Por José Manuel Ruiz Regil.
Adriana Tafoya, con la malicia –poética- que la caracteriza,
plantea un poemario que anuncia ser un réquiem por la humanidad (Los rituales
de la tristeza). Y juega con el lector en estos cantos –diez- (Los cantos de la
ternura), que como las sephirot, pero
a la inversa, descrean la vida manifestada en la tierra –al menos la humana-.
La autora quiere distraernos con algo que pareciera anecdótico: el asesinato de
un hijo. Y logra, por instantes, estremecer la buena conciencia del lector
superficial que piensa en el infanticidio o el aborto. Sin embargo, la
profundidad de la voz poética de Tafoya se enraiza mucho más allá del mundo
carnal, aunque su asunto, paradójicamente, lo sea, en esencia. Es la voz de la
diosa madre, dadora de vida, la esencia misma de las cosas que hace acto de
contrición y se arrepiente de haber engendrado semejante vástago. Su desprecio
macabro destila la ternura de quien reconoce que su obra está mejor en la
basura; que es preferible eliminarla a atestiguar el desgobierno en que se encuentra.

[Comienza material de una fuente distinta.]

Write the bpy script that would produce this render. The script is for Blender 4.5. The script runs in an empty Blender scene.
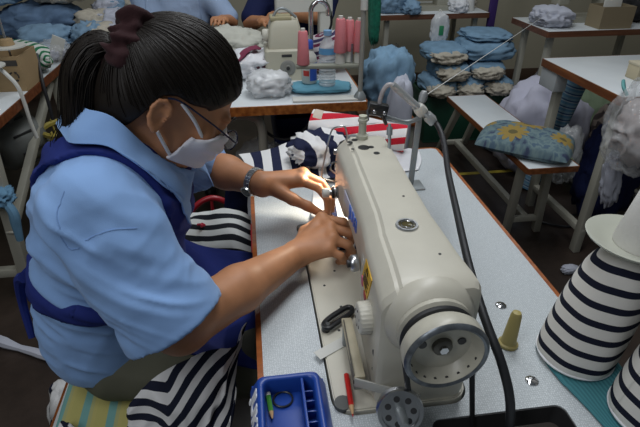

Y, sin más, con esa indiferencia amoral que tiene la naturaleza para crear o
aniquilar lo vivo, “cicatriza la grieta del suelo donde florecen sus canarios”.
Rechaza, entonces, al hombre (particular y universal) que
con su soberbia quiso enseñorearse de todo, mancillando lo bello y sutil. Y le
destruyó en la cara su inocencia. Secularizó su vagina y lo dejó huérfano de
esperanza. Sin embargo, la indiferencia declarada de la “madre de rostro negro”,
ese “ser de cenizas” que “guarda sus ojos”, no desconoce el dolor. Y lo desmorona en esa nada donde la forma no genera un nombre todavía,
para nacer otros hijos en esa “isla de trigo”; pero nunca más un hombre.